Every time Israel makes an effort to create peace, another suicide bomber is given his or her orders. We witnessed that just a few days ago when Israel pulled out of Kalkilya and Tulkarim, and then a suicide bomber killed eight Israelis in Haifa.

Israel has a history of giving up land for true, lasting peace. In 1979, Israel signed a peace agreement with Egypt and a few years ago with Jordan. Israel is willing to have a lasting peace with their Palestinian neighbors. Is Chairman Arafat willing to make peace with a country that he has sought to exterminate for almost 40 years?

The one quote that Grace Agostin did get correct is that loss of life on either side is a tragedy.

Nicky Spivak is executive director for Hillel’s Jewish Student Center.

‘Holocaust’ not a term to be used lightly, improperly

After reading the headlines in Thursday’s Oracle, I felt somewhat dismayed that the term “new Holocaust” graced the front page.

While I agree that the Palestinian people are being marginalized by the profound injustices that they face combating the Israeli army, it by no means constitutes a holocaust. Moreover, it is a gross misappropriation of the term.

For those who may be unaware, the Jewish diaspora had been persecuted and hunted down no matter where they were for nearly 2,000 years.

From their utter decimation during the Jewish revolts of the 1st and 2nd century CE, to the Rhineland massacres during the Crusades, to the persecution reaching its zenith during the Holocaust, Jews had no one to turn to, and nowhere to call home. During the Holocaust, which was by far the worst mass executed pogrom (six million Jews perished), the Jewish people suffered horribly.
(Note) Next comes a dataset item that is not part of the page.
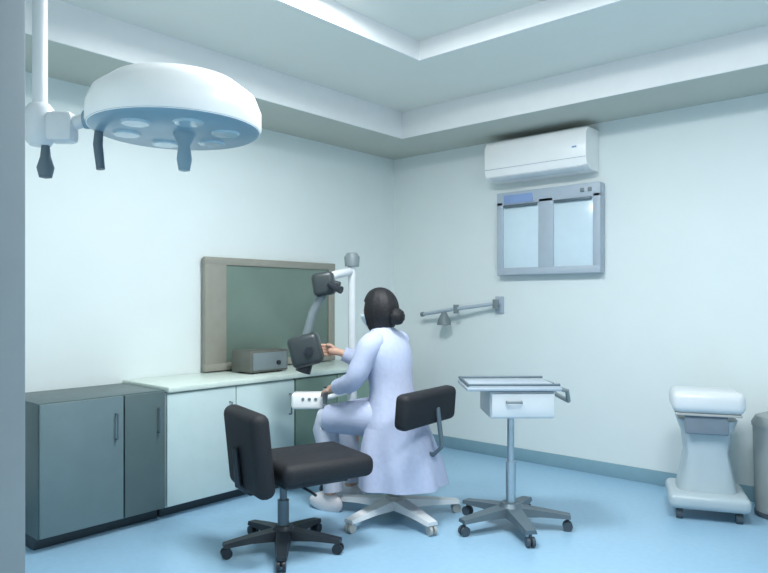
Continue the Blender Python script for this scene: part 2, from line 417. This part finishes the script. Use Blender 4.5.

From being brought to slave labor camps to be worked to death, to being selected and sent immediately to the gas chambers, the Jews had no one who would hear their plea; the world had turned its eyes and ears from the Jews’ pain, as if to disavow the Jews’ very existence.

Is it really fair to equate what is going on in modern Israel as a “new” Holocaust? I think not. In Nazi Europe, the Jews had been targeted for a systematic genocide, of which the SS troops were nothing more than cogs in the bureaucratic machine that only knew how to manufacture one product: corpses.
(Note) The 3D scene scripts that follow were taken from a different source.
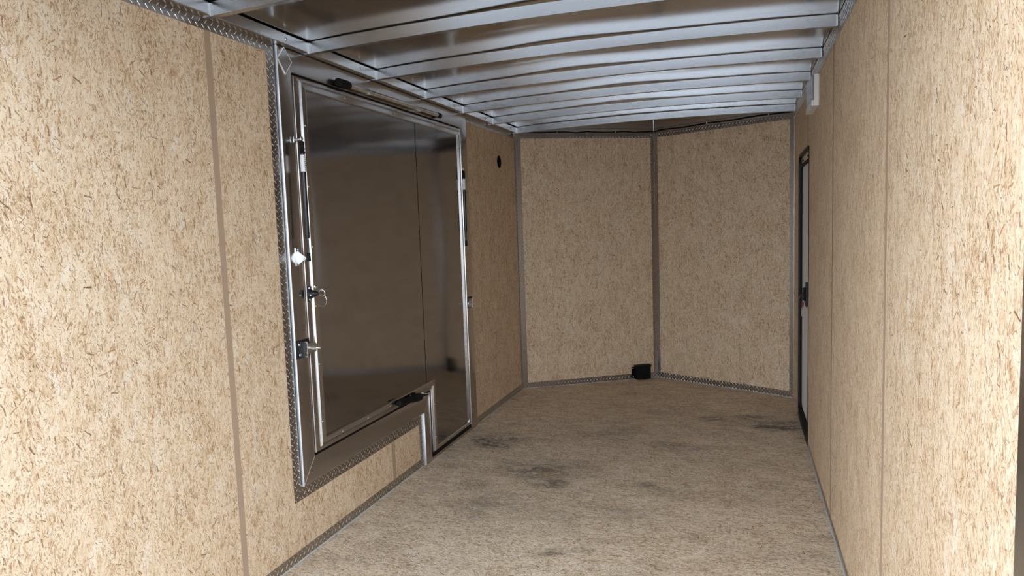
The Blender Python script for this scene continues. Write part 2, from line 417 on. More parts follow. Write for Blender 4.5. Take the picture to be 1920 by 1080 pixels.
# ------------------------------------------------------------------ walls
bm = BM(); bx(bm, XL-.05, XL-.025, 1.1, 5.69, -.06, 2.40)
wl = structure(obj('wall_left', bm, M['skin']), 'left wall of pale strand boards with tan seam strips')
S1, S2 = (2.065, 2.089), (3.280, 3.305)
OL = (XL, 0, 0)
board('strand_board', rect(YR-.1, S1[0], .03, TOP), OL, EY, M['osb'], wl)
board('strand_board', [(S1[1], .03), (S2[0], .03), (S2[0], .285), (2.42, .285), (2.42, TOP), (S1[1], TOP)], OL, EY, M['osb'], wl)
board('strand_board', rect(S2[1], 3.64, .03, .285), OL, EY, M['osb'], wl)
board('strand_board', rect(4.49, 5.665, .03, TOP), OL, EY, M['osb'], wl)
board('seam_strip', rect(S1[0]-.004, S1[1]+.004, .03, TOP), OL, EY, M['seam'], wl, .008, -.0005)
board('seam_strip', rect(S2[0]-.004, S2[1]+.004, .03, .285), OL, EY, M['seam'], wl, .008, -.0005)

bm = BM()
DY0, DY1, DZ0, DZ1 = 4.535, 5.305, .03, 1.885       # entry door opening
bx(bm, XR+.06, XR+.085, 1.1, 5.80, -.06, 2.40)
wr = structure(obj('wall_right', bm, M['skin']), 'right wall of pale strand boards with narrow tan seams')
OR = (XR, 0, 0)
R1, R2, R3 = (2.184, 2.208), (3.398, 3.412), (4.630, 4.640)
dn = Vector((0, -1, 0))
def rwall(y0, y1, z0, z1, name='strand_board', mat='osb', th=.012, fr=0.0): return board(name, rect(-y1, -y0, z0, z1), OR, dn, M[mat], wr, th, fr)
rwall(YR, R1[0], .03, TOP); rwall(R1[1], R2[0], .03, TOP)
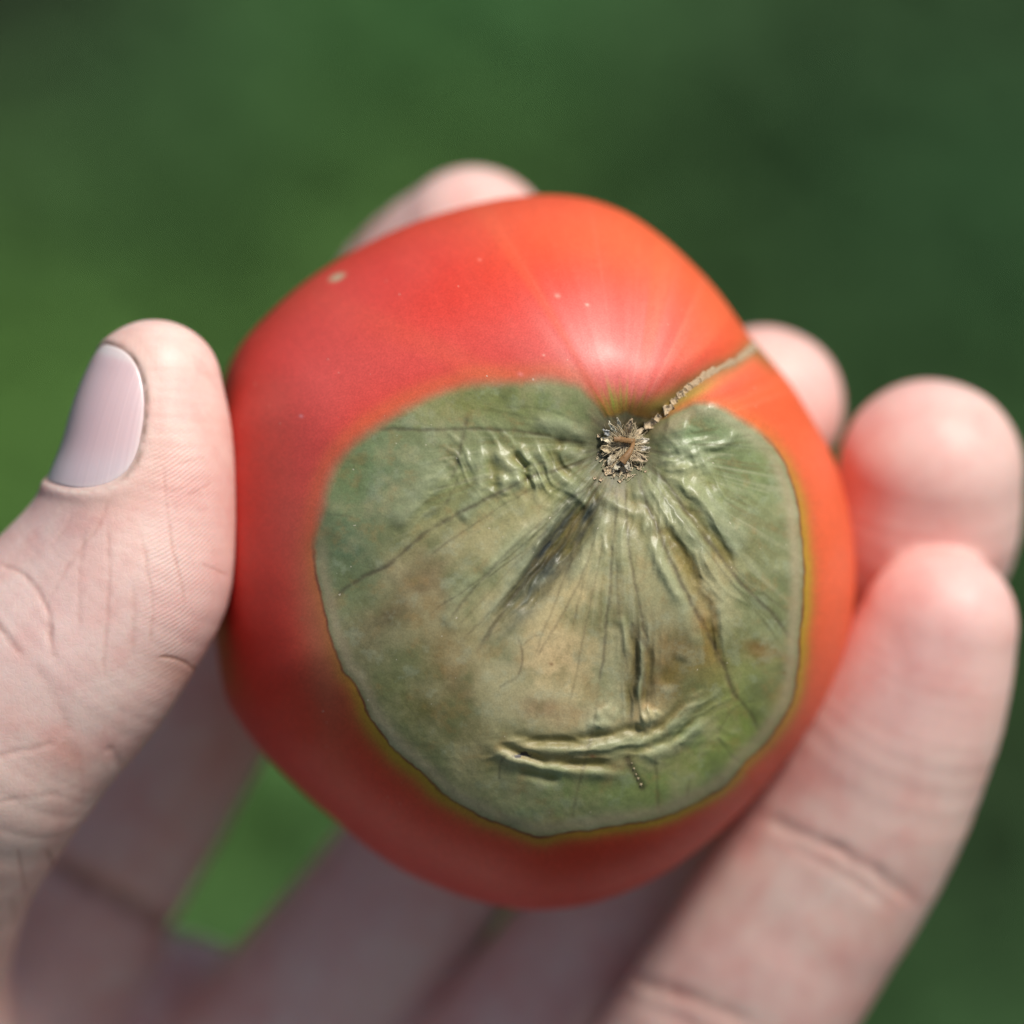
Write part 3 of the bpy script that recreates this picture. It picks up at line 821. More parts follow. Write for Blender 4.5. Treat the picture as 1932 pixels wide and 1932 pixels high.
    for f in (quads,):
        fn = np.cross(V[f[:, 2]] - V[f[:, 0]], V[f[:, 3]] - V[f[:, 1]])
        for j in range(4):
            for k in range(3):
                nrm[:, k] += np.bincount(f[:, j], fn[:, k], len(V))
    for f in (t1, t2):
        fn = np.cross(V[f[:, 1]] - V[f[:, 0]], V[f[:, 2]] - V[f[:, 0]])
        for j in range(3):
            np.add.at(nrm, f[:, j], fn)
    nrm /= np.linalg.norm(nrm, axis=1, keepdims=True) + 1e-20
    ctr = V.mean(0)
    sign = np.sign(np.sum(nrm * (V - ctr), 1).mean())
    if sign < 0:
        quads, t1, t2, nrm = quads[:, ::-1], t1[:, ::-1], t2[:, ::-1], -nrm
    root = bpy.data.objects.new('tomato', None)
    col.objects.link(root)
    orig = wor(loc(np.array(TC[0]), np.array(TC[1]), np.array(ZE)))
    root.location = orig
    root.empty_display_size = 0.01
    tag(root, 'red tomato with a sunken grey-green rotten patch held between thumb and fingers', 'tomato')
    full = np.concatenate([sd_, [-200.0 if inside[:NT].mean() > 0.5 else 200, 260.0]])
    qi = full[quads].mean(1) < 0
    ti = full[t1].mean(1) < 0

    def sub(name, ql, tl):
        allv = np.unique(np.concatenate([q.ravel() for q in ql + tl]))
        mp = np.full(len(V), -1); mp[allv] = np.arange(len(allv))
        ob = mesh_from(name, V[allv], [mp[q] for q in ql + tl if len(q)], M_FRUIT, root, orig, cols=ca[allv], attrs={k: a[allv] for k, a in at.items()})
        ob.data.normals_split_custom_set_from_vertices(nrm[allv].astype(np.float32))
        return ob
    a = sub('healthy_skin', [quads[~qi]], [t1[~ti], t2])
    b = sub('rotten_patch', [quads[qi]], [t1[ti]])
    b['label'] = 'sunken grey-green wrinkled rotten patch with dark veins'
    # height lookup for things that sit on the skin
    def zat(px, py):
        dx, dy = px - TC[0], py - TC[1]
        t = math.atan2(dy, dx)
        r = math.hypot(dx, dy) / outline_r(t)
        i = int(np.clip(round(math.asin(min(r, 1)) / (math.pi / 2) * NR) - 1, 0, NR - 1))
        j = int(round((t + math.pi) / (2 * math.pi) * NT)) % NT
        return Z[i * NT + j]
    return root, orig, zat


tomato, T_ORG, zat = build_tomato()


def ribbon_tube(points, radii, nseg=6, flat=1.0):
    """tube through local mm points; returns verts, quads"""
    P = np.asarray(points, float)
    tg = np.gradient(P, axis=0)
    tg /= np.linalg.norm(tg, axis=1, keepdims=True) + 1e-9
    ref = np.array([0, 0, 1.0])
    s = np.cross(tg, ref); s /= np.linalg.norm(s, axis=1, keepdims=True) + 1e-9
    u = np.cross(s, tg)
    a = np.linspace(0, 2 * np.pi, nseg, endpoint=False)
    V = P[:, None] + np.asarray(radii)[:, None, None] * (np.cos(a)[None, :, None] * s[:, None] + flat * np.sin(a)[None, :, None] * u[:, None])
    n = len(P)
    i = np.arange(n * nseg).reshape(n, nseg)
    j = np.roll(i, -1, 1)
    q = np.stack([i[:-1], i[1:], j[1:], j[:-1]], -1).reshape(-1, 4)
    return V.reshape(-1, 3), q


def merge(parts):
    vs, qs, n = [], [], 0
    for v, q in parts:
        vs.append(v); qs.append(q + n); n += len(v)
    return np.vstack(vs), np.vstack(qs)


def on_skin(pts, lift):
    return np.array([loc(np.float64(x), np.float64(y), np.float64(zat(x, y) + l)) for (x, y), l in zip(pts, lift if np.ndim(lift) else [lift] * len(pts))])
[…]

The SS troops had no remorse for the killing as they were removed from the process psychologically and felt that they were doing humanity a “favor” by ridding the world at large of a Jewish presence. However, in Israel, attacks on the Palestinians have not been systematic nor on a mass scale.

Furthermore, hundreds of Israeli soldiers have protested against their orders because they felt the orders were morally corrupt.
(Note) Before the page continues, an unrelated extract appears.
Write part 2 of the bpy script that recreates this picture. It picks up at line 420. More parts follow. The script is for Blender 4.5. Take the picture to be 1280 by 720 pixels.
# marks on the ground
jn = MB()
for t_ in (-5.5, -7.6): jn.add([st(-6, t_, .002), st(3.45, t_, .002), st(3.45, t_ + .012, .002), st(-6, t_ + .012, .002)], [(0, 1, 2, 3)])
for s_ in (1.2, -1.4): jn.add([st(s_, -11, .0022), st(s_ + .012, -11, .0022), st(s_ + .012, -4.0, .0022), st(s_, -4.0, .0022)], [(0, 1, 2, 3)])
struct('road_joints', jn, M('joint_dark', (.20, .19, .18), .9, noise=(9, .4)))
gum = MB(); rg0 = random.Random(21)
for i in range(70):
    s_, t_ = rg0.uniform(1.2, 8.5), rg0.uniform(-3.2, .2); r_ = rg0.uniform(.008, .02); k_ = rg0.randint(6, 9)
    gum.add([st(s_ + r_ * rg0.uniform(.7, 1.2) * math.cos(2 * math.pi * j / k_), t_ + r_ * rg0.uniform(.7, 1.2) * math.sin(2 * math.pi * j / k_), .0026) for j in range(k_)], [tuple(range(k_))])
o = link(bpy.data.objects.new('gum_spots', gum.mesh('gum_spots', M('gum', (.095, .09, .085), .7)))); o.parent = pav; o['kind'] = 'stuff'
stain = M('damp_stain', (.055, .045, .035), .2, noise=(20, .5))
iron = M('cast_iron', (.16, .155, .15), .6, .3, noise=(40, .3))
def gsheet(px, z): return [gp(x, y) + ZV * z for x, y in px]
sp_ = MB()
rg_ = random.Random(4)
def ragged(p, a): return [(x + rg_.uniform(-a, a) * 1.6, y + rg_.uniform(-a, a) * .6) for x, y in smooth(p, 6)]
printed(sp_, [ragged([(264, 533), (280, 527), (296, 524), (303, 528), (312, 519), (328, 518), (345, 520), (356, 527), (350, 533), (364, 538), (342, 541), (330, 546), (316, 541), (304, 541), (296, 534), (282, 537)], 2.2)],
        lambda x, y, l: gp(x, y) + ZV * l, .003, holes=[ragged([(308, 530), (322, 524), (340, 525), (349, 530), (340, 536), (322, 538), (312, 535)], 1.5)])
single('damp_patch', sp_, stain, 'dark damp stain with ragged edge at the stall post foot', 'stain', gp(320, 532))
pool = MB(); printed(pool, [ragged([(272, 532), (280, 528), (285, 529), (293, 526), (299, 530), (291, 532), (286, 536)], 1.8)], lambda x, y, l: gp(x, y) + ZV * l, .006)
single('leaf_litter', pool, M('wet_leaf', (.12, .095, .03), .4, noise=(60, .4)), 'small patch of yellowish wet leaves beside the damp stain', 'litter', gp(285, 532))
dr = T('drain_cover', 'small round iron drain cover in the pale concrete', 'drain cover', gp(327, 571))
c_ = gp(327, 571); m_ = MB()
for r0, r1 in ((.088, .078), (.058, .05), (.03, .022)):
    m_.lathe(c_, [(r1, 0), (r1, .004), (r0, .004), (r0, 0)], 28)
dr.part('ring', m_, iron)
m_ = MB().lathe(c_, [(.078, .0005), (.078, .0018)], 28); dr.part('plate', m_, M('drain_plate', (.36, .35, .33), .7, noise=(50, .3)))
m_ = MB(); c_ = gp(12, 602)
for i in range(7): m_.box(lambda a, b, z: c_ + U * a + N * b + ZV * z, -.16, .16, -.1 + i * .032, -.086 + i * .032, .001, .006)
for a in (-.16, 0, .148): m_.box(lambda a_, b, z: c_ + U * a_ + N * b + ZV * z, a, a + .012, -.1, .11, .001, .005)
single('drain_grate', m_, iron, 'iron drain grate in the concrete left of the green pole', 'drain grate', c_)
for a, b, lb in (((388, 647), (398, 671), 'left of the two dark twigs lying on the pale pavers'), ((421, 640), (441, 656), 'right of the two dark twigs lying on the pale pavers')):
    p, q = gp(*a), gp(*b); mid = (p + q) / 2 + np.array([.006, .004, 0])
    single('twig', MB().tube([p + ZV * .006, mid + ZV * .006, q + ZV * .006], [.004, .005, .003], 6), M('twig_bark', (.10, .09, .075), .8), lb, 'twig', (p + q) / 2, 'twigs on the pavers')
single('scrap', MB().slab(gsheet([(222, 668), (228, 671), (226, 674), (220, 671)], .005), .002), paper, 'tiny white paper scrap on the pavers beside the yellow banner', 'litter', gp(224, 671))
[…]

Here is the crux of the situation: Both parties have a right to that land. To the Israelis, use of brute force and killing innocent civilians is not going to gain any popular sentiment among the global community, and the use of said force should be discontinued immediately. To the Palestinians, while the suffering of your people is an atrocity, it is not a holocaust.

No one should weigh one’s suffering against that of another; it is horrible enough when one person suffers. We should all strive to move beyond events such as the Holocaust, for it will ultimately serve as a reminder of the evil that humanity is capable of; rather, both parties should work assiduously to produce a mutual reconciliation and prove to the rest of the world that amity can still exist between people with different religious beliefs.

Ryan Haczynski is a senior majoring in religious studies.

Israel-Palestine situation needs subjectivity

The Thursday article titled “Victims of a ‘new’ Holocaust” really bothered me after reading it. I am neither Israeli nor Palestinian, but something I am getting very sick of is the one-sided opinions going around.

First of all, how can this be compared to the Holocaust? Was that not something going on because Hitler wanted to exterminate the race in the name of “purity of society?”

It was not about land; it was not about religion. This conflict, on the other hand, is. If Canada’s government was not controlling groups who kept attacking the United States, wouldn’t it be expected that the United States would do something?

I am not condoning innocent bloodshed on either side; both sides have things they are wrong about, and both have things they are right about. Where is the subjective view from a Palestinian? From an Israeli? I would like to hear more of those opinions.

What happened to walking a day in the other person’s shoes? In this type of situation, people are only doing what’s right in their own eyes. Everyone has a slight difference of opinion of what is right, so who is really right? I just want some subjectivity.

Christina Franchi is a junior majoring in sociology.